I spent much of October singing lute songs in one form or another (with one or both of my fantastic collaborators Ariel Abramovich and Jacob Heringman). As often happens I was asked at various points along the way to give lessons and classes. This is a difficult one – I like to encourage young singers and I don’t like to undermine the teaching of my fellow performers – but there’s very little about lute songs that an intelligent singer can’t work out for him or herself. It’s mostly a question of persuading them that they already have the means to do it, and giving them permission to suspend most of what they’ve been taught.

Obviously I can’t really charge a fee to tell someone they don’t need teaching so what I often do is invite them for a coffee and a chat. It’s free, and if they learn as much as they would in several lessons (as they sometimes do) it’s worth quite a lot. The first thing I point out is that Dowland, Campion and their contemporaries didn’t have singing lessons. They just applied their rhetorical instincts to the poetry and, probably with only minimal enhancement of their speaking voices, turned the poetry into song.  Our speaking voices are unique (which is why voice printing works) – they are the audible and aural representation of our personalities. No one would have mistaken Dowland for Campion, even if they were singing each other’s songs.

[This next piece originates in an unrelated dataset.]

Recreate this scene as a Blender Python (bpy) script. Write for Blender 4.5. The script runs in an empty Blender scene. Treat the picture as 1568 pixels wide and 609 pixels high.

Today’s trained singer is likely to be a generic tenor, soprano or whatever, and the price you pay for sounding like a proper tenor is some loss of your own individual vocal persona.  There are musical implications here too: modern breathing technique is what enables the legato line that we’re all taught to aspire to. No breathing technique: no line; no line: no tone colour. Horror of horrors…

What you’re left with when you take away the taught enhancements is a direct line to the poetry itself, a direct line from the creative bits of your brain to your voice. And there’s a bonus: you find yourself entering into a completely new relationship with the lute. It becomes your equally audible partner, not your inaudible accompanist. You breathe where the poet breathed, you adapt the music to the text and not the other way round. The lute can sing too, and the two of you merge into that extraordinary synthesis of words and music that is the 17th century lute song.  And you don’t really need a singing teacher to tell you that – it’s probably what you’d do if left to your own devices.